Несмотря на просьбы носильщиков, мы отказались остановиться в деревне и нашли прекрасное место для лагеря с видом на далекие вершины в нескольких сотнях ярдов от нее вверх по реке. Едва мы устроились, как появился пожилой человек и уселся на корточках перед палаткой. Я вежливо попросил его уйти, но он притворился, что не понимает меня, после чего я велел Анг Даве прогнать его. Уже вечером, когда мы готовились ко сну, этот человек ворвался к нам в палатку.
— Послушайте, — сказал он, — я брахман и я не привык, чтобы со мной обращались так неуважительно. У вас, конечно, есть разрешение на путешествие по нашей стране. Но вы плохо знаете наши обычаи, и я должен указать вам, что путешественники обычно делают подношения нашему храму. Вы — богатые иностранцы, но с меня хватит пятидесяти рупий.

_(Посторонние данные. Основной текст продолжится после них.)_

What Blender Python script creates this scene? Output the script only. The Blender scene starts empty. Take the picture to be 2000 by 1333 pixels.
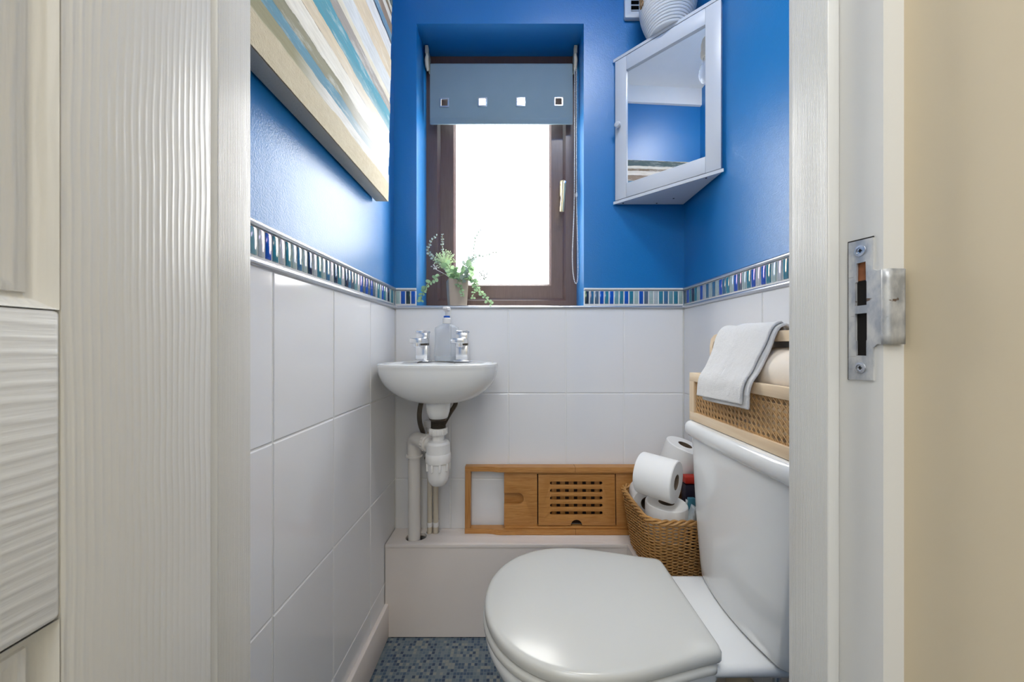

Нам так понравилось это место, что мы решили остаться здесь еще на один день и побродить по реке. Когда мы вернулись к полудню, старый брахман снова ждал нас, сидя неподвижно на корточках возле палатки, как черный ворон, ожидающий добычи. Он был здесь с утра и, несмотря на просьбы Анг Дава, уйти отказался. Я вежливо дал ему понять, что его присутствие здесь нежелательно. Он никак не прореагировал на мои намеки; тогда я приказал ему оставить нас в покое. Преувеличенное мнение о своем высоком происхождении он сочетал с дурными манерами недоучки.
— Почему я должен уйти? — захныкал он. — Ведь я не сделал вам ничего плохого!
Когда я наконец стал решительно гнать его, он рассердился и выпустил последний заряд.
— Я по крайней мере чист, — сказал он, — и сейчас буду совершать свое ежедневное омовение в реке.
Он побрел к ближайшей луже пониже нашего лагеря, снял башмаки и уселся на камень у воды. Некоторое время брахман шевелил губами в беззвучной молитве, сложив руки ладонями вместе. Потом он опустил ноги, так что кончики пальцев едва коснулись воды, обулся и побрел прочь, бросая угрожающие взгляды в нашу сторону.